TeraWulf acquired the Muskie Data Campus in Eastern Kentucky, a hyperscale development site expected to support more than 1 gigawatt of data center capacity over time, with the first 500 MW ramping in 2H 2028 and another 500 MW targeted for 2H 2030. The site includes about 285 acres within a 1,000-acre industrial park, is already zoned, and has transmission and energy service agreements in place, strengthening the company’s AI/HPC infrastructure strategy. Shares rose 8% on the announcement.

Analysis

This is less a near-term revenue announcement than a balance-sheet-to-option-value conversion: WULF is effectively monetizing its power optionality before the AI buildout cycle fully prices in location scarcity.
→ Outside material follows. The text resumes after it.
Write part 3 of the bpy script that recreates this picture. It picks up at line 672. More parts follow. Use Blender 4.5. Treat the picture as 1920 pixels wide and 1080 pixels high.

The key second-order effect is that scarce, transmission-backed land in PJM/MISO-adjacent power markets should re-rate broader hyperscale infrastructure names because the bottleneck has shifted from chips to electrons and interconnect queue position. That favors operators with secured power, zoning, and long-dated expansion paths, while putting pressure on developers still “shopping” for sites. The market will likely treat this as a credibility-positive signal for execution, but the cash flow impact is back-end loaded by years, not quarters. The real catalyst window is not construction completion; it is financing terms and hyperscaler/pre-lease discussions over the next 6-18 months. If management can demonstrate that this campus can be partially de-risked through customer commitments or project-level financing, the equity could de-rate less as a highly levered crypto proxy and more as a scarce AI infrastructure platform. Main risk: investors extrapolate the 1 GW headline without discounting the long permitting, power delivery, and capex runway, which can create an over-earnings story and subsequent multiple compression if execution slips. A second-order downside is that any broad selloff in AI infrastructure could hit WULF harder than peers because the valuation now embeds optionality that is still far from monetized. Conversely, if power availability in Kentucky proves repeatable, the announcement should improve the negotiating position of adjacent operators and suppliers in electrical gear, switchgear, and high-voltage transmission buildout.